An estimated 80% of Turkish professional musical services are provided by Roman (“Gypsy”) professional musicians who develop their skills within deep lineages of professional in-family guild training. These musicians play for hours over days, seemingly effortlessly crafting rhythmic melodies that inspire dance movements, transform social relations in ritual acts, signal prestige, constitute community and re-make social divisions. Yet attention to the sound of that which musicians produce detracts from ethical inquiries regarding the musicians themselves. Working relentlessly from ages 13 to illness and death often in their 50s, these musicians are deeply shaped by the physical as well as mental demands of their profession. Their instruments of labor in fact instrumentalize their very existence. And such existences are also shaped by changing political, geographic, social and increasingly capitalist economic structures. Roman musicians who once quipped that musicianship “is the mold that shapes their bread” now say that their craft is “bread money”, noting the heightened alienation of extracted forms of their labor. How can we explore such issues while preserving the vehemence of musicians’ own experiences and life pathways? This talk investigates these phenomena in an interactive format. After setting out the larger questions, we invite your curiosity as we travel alongside narratives, documents and sounds collected from the case study of one Romani professional musician family. Your questions will follow our musician guides as we traverse the pathways, structures and processes of musical laboring over time and space from early 20th century to the present, from Greece to Turkish towns, to musical centers in Istanbul and resonating out into the regional music industries of the current post-fordist world. While focusing on musicians, the subject here concerns larger regional issues of geopolitical ideologies, economic shifts, and reshaping the social through labor and work.

 

BIO

Dr. Sonia Tamar Seeman is an Associate Professor of Ethnomusicology in the University of Texas at Austin’s Butler School of Music where she holds active affiliations with the Center for Middle Eastern Studies, Center for Women and Gender Studies, and the Center for Russian, Eastern European and Eurasian Studies.
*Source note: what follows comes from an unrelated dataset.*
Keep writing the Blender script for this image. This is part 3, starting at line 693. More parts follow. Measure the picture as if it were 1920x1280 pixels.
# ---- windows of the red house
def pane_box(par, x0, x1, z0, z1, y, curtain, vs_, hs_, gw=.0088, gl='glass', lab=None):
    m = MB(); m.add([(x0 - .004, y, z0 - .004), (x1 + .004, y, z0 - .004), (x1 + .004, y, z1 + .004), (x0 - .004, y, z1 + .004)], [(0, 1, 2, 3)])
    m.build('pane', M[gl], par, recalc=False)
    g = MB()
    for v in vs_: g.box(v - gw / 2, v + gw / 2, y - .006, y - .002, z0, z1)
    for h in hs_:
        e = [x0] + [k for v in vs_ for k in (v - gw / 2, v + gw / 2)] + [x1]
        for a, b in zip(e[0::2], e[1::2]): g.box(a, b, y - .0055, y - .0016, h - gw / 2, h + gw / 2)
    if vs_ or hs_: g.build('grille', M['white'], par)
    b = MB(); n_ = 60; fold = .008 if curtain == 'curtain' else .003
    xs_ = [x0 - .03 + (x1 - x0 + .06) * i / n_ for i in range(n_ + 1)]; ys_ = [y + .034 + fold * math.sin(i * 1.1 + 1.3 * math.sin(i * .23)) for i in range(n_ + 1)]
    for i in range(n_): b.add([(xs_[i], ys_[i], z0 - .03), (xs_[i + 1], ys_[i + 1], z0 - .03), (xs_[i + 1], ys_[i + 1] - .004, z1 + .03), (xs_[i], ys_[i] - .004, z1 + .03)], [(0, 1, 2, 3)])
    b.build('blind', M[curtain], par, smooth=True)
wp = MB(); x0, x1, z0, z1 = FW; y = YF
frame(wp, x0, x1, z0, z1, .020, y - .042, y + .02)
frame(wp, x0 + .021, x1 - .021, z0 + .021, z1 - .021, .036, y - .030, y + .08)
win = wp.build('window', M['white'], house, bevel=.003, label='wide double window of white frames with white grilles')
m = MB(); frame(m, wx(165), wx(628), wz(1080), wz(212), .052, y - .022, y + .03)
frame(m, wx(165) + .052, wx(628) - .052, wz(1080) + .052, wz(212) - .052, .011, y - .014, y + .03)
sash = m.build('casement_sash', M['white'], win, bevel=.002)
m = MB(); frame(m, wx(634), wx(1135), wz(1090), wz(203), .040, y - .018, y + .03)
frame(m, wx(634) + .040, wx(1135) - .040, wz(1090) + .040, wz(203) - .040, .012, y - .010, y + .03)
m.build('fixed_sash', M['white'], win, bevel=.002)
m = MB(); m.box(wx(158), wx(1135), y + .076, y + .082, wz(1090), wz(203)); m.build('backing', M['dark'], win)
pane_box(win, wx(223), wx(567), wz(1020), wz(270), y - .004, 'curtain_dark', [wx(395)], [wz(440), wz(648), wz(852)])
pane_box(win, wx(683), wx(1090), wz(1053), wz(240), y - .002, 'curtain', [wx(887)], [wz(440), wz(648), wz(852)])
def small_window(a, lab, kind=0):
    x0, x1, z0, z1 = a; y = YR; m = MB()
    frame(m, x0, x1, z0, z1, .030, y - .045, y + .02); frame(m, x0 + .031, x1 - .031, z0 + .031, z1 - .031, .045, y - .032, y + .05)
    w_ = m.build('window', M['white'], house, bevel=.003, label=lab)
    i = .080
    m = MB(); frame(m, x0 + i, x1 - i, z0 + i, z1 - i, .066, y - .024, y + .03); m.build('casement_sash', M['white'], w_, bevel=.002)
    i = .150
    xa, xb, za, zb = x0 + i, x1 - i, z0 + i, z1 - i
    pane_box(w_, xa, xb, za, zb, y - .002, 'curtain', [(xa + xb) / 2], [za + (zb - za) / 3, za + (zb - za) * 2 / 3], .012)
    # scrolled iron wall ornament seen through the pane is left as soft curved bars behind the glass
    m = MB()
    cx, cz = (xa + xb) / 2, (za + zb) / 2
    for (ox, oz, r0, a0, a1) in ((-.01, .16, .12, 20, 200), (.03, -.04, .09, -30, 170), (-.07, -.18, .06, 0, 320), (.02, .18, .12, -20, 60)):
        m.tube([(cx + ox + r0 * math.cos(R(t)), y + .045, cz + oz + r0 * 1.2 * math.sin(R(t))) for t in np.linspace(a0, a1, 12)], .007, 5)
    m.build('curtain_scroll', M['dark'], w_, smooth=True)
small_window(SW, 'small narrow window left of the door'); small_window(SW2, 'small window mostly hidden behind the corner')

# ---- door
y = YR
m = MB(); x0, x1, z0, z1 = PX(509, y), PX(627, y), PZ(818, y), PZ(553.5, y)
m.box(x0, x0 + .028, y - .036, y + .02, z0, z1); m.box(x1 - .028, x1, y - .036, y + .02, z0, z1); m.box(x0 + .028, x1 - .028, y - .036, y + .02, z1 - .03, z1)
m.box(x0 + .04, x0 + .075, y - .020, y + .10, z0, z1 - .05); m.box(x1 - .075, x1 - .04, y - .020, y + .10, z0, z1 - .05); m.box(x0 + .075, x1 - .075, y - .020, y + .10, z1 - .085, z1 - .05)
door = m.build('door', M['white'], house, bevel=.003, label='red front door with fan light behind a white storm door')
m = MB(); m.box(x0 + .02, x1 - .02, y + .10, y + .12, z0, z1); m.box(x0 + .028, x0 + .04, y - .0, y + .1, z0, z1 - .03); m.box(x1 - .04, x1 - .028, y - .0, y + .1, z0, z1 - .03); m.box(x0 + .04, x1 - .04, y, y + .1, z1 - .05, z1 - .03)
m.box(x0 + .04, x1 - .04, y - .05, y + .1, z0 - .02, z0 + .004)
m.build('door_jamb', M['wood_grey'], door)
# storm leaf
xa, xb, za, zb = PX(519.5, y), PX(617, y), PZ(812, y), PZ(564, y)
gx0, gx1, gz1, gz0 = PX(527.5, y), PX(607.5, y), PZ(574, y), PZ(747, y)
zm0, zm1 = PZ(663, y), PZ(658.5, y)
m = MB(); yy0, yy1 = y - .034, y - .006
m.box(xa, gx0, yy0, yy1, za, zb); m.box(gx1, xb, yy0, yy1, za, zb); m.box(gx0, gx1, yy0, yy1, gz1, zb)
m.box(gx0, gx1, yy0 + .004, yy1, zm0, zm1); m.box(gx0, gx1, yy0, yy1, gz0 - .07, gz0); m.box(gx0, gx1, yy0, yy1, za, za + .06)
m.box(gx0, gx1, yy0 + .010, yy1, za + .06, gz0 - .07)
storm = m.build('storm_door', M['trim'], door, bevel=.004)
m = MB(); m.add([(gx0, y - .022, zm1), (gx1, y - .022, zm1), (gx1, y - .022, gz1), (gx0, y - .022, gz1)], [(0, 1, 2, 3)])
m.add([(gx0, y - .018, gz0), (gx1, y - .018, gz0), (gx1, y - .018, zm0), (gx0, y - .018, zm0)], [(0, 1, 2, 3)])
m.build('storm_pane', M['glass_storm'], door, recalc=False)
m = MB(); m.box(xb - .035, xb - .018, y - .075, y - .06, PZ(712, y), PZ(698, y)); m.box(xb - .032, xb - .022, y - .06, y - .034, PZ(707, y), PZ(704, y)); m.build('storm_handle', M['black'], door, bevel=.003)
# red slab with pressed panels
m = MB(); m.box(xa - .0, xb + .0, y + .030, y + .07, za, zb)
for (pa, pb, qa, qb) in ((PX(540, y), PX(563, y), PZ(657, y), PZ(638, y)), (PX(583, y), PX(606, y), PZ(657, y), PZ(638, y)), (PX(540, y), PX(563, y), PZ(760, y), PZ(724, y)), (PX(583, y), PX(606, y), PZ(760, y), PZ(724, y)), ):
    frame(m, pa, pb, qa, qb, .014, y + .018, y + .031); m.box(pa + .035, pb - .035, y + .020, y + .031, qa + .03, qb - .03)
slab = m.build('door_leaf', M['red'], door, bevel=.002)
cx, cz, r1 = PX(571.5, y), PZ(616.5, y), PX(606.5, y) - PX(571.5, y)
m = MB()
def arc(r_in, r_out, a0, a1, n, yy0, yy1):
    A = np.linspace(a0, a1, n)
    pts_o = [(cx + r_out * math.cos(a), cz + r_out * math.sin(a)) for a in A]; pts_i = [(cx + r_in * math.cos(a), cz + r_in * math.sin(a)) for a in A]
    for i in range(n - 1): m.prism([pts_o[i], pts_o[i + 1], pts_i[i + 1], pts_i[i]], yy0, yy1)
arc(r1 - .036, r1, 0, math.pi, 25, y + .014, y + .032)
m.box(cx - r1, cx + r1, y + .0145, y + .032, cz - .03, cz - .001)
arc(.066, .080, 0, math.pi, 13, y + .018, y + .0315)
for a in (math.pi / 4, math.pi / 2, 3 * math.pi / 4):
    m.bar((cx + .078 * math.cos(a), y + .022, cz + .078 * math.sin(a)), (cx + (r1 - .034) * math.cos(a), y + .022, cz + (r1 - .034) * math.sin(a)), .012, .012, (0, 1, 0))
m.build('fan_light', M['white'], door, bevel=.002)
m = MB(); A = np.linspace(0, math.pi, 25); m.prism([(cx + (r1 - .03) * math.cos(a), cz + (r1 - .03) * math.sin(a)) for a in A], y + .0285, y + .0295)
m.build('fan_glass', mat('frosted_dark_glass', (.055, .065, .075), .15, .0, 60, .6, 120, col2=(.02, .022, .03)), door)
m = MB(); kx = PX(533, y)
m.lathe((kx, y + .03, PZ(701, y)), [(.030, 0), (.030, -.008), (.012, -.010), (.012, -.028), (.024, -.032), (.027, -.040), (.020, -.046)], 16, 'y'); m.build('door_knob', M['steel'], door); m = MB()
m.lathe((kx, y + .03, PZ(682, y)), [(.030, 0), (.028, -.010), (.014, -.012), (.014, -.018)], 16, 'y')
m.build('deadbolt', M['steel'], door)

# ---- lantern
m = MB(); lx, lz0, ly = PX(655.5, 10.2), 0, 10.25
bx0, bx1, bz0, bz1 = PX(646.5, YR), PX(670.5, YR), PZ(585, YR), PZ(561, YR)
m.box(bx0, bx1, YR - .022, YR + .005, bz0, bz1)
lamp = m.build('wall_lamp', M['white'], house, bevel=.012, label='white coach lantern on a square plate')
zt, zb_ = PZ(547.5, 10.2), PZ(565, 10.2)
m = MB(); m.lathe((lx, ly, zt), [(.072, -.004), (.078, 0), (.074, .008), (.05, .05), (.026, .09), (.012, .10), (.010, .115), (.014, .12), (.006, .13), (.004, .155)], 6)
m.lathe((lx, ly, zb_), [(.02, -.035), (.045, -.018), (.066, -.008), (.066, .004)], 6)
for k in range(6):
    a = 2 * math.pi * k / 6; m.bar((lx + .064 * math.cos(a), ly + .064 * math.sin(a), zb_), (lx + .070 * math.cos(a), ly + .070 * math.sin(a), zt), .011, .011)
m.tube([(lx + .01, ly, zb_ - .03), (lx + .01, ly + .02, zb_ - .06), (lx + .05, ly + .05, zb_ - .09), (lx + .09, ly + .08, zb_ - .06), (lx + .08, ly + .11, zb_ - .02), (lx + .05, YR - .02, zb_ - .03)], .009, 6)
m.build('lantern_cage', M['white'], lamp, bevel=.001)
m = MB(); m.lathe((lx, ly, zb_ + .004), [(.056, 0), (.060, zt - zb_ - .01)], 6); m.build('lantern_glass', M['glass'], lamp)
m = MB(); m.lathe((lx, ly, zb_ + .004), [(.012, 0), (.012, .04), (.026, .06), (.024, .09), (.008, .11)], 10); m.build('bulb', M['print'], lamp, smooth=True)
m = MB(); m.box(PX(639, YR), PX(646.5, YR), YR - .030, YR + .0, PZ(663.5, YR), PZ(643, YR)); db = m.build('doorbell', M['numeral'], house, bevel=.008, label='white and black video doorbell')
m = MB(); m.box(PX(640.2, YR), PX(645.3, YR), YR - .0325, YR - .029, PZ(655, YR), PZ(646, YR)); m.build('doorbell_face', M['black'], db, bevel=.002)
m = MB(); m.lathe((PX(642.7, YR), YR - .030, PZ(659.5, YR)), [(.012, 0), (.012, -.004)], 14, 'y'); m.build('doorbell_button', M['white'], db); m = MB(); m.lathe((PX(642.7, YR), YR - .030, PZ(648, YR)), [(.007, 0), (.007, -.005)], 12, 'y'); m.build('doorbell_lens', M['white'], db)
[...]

She serves as the UT-Butler School of Music’s Bachelor of Arts Program Coordinator and UT’s Fulbright Program Advisor and Chair. Prof. Seeman's research focuses on the music of the Middle East and Southeastern Europe and has been working with Romani professional musicians since the mid-1980s. She has published articles, reviews, cd liner notes and lectured on Macedonian and Turkish Romani musicians, musical practices and issues of representation. Her monograph, Sounding Roman: Representation and Performing Identity in Western Turkey was published by Oxford University Press (2019).